Editor’s Note: This commentary was originally published in the 
Inter-American Dialogue’s Latin America Advisor
on August 27, 2012.

Aug. 7 marked the 25th anniversary of the Esquipulas II Peace Accords, which helped provide the framework to end years of conflict in Central America. Speaking at the OAS, former Guatemalan President Vinicio Cerezo called for a new Esquipulas Accord to confront the issues that currently threaten the region’s stability, arguing that violence, corruption and inequality can only be mitigated by a cohesive response from Central America’s leaders. Would signing an “Esquipulas III” be a good idea? In what ways has Central America seen successes in recent years, and which are its most intractable problems? How should weak institutions be strengthened? What steps could leaders take to more effectively confront the region’s crises?

Vanda Felbab-Brown: Regional coordination and sharing of intelligence and best practices can mitigate the dangers of illicit economies and organized crime being displaced to new locales and cushion some of their worst manifestations. Historic rivalries, however, have often hampered anti-crime coordination efforts in Central America.

Given the level of corruption within law enforcement agencies in Central America, governments there have also feared that sharing intelligence will augment the chances of it leaking out to criminals or—conversely—expose corruption in one’s political and legal system. But there are limits to what even effective coordination can achieve. Absent a significant reduction in demand, drug supply and transshipment will inevitably relocate. As long as an area has weaker law enforcement and state presence, crime will move there. Such crime displacement takes place also within countries with strong governments and effective rule of law and law enforcement capacity: Anti-crime successes in New York City, for example, displaced crime into broader New York state and New Jersey.

Larger institutional reform to increase state capacity and social equity may well be critical for robust success of anti-crime measures in Central America. But governments there have found it difficult to implement such measures.
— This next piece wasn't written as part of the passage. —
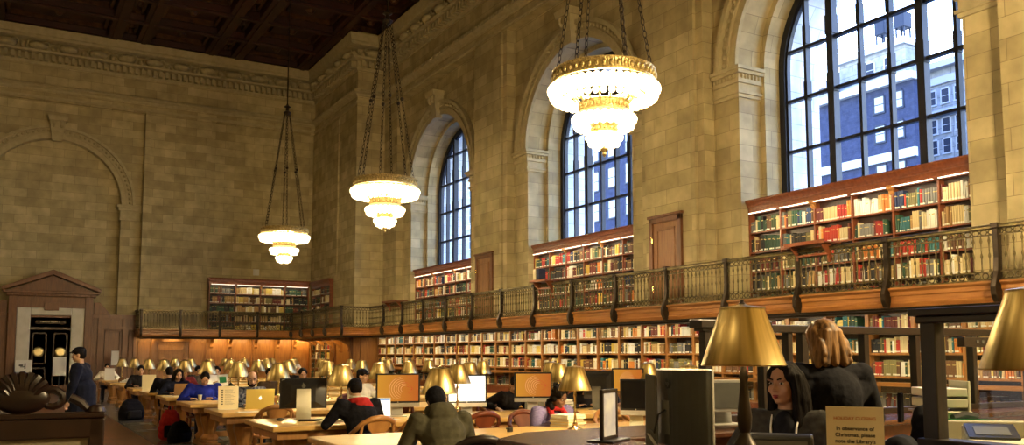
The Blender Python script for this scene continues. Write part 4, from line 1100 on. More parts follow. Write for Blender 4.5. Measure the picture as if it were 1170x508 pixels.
m = MB(); m.tube([Nk + Vector((0.088*math.cos(a), -0.005 + 0.08*math.sin(a), 0.05)) for a in [i*PI/6 for i in range(12)]], 0.022, 8, closed=True); remesh(m, 'collar', CL['white'], pj, 0.009, 1)
person('bald bearded man in blue plaid flannel working on a gold laptop', (3.50, 14.78, 0), R(180), lean=0.25, head=(0.34, R(-8), 0), hands=ht, top='plaid', hair='bald', beard=True, voxel=0.010)
person('reader in royal blue fleece writing with bowed head', (3.22, 17.32, 0), R(180), lean=0.42, head=(0.62, R(-8), 0), hands=[(-0.10, 0.46, TH+0.03), (0.27, 0.40, TH+0.03)], top='blue', bulk=1.3, voxel=0.010)
person('woman with dark hair bent over a brown laptop', (3.17, 19.98, 0), R(180), lean=0.40, head=(0.35, R(6), 0), hands=ht, top='navy', hair='bob', voxel=0.011)
person('reader in black clothes with arms folded on the table beside an orange screen', (6.75, 12.05, 0), R(195), lean=0.50, head=(0.55, R(-30), 0), hands=[(-0.25, 0.34, TH+0.03), (0.38, 0.28, TH+0.03)], top='black', hair='short', bulk=1.15, voxel=0.010)
person('reader with bowed face behind the second lamp of the nearest table', (7.95, 11.9, 0), R(185), lean=0.62, head=(0.60, R(10), 0.2), hands=ht, top='black', hair='bob', voxel=0.011)
person('man in black cap glancing sideways behind the jacketed reader', (5.42, 14.85, 0), R(195), lean=0.12, head=(0.12, R(28), 0), hands=ht, top='white', hat='cap', voxel=0.011)
person('reader with dark fringe just above the black desktop computer', (5.12, 17.42, 0), R(180), lean=0.20, head=(0.35, 0, 0), hands=ht, top='black', voxel=0.012)
person('reader in brown jacket turned sideways to the left of a brass lamp', (4.45, 17.40, 0), R(205), lean=0.15, head=(0.30, R(-40), 0), hands=ht, top='brown', voxel=0.012)
person('white-haired reader far off above the black desktop computer', (6.42, 22.2, 0), R(180), lean=0.15, head=(0.2, 0, 0), hands=ht, top='black', haircol='grey', voxel=0.012)
person('reader in dark green coat holding up an open magazine', (4.00, 20.05, 0), R(186), lean=0.10, head=(0.30, R(-10), 0), hands=[(-0.20, 0.34, 0.98), (0.16, 0.34, 0.98)], top='green', voxel=0.012)
person('ruddy reader in maroon knitwear between the blue fleece and the hooded woman', (3.72, 22.4, 0), R(180), lean=0.25, head=(0.30, R(-20), 0), hands=ht, top='maroon', skin='tan', voxel=0.012)
person('reader in bulky black coat seen from behind with a bag strap', (3.15, 20.65, 0), R(-4), lean=0.28, head=(0.30, 0, 0), hands=ht, top='black', bulk=1.3, voxel=0.012, face=False)
person('reader in black with forehead just above a cream notice', (3.05, 24.95, 0), R(180), lean=0.25, head=(0.45, 0, 0), hands=ht, top='black', voxel=0.012)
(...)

In the context of high corruption and weak state capacity, initial anticrime interventions should prioritize targeting street crime and the most violent criminal organizations. Model courts and model prisons can be a first step toward bolstering the effectiveness of judicial systems. Anti-crime efforts should also include well-conceived and evidence-based socio-economic programs designed to address root causes of crime. Civil society needs to play an active role in such anti-crime efforts, such as by encouraging community police exchanges and exposing corruption.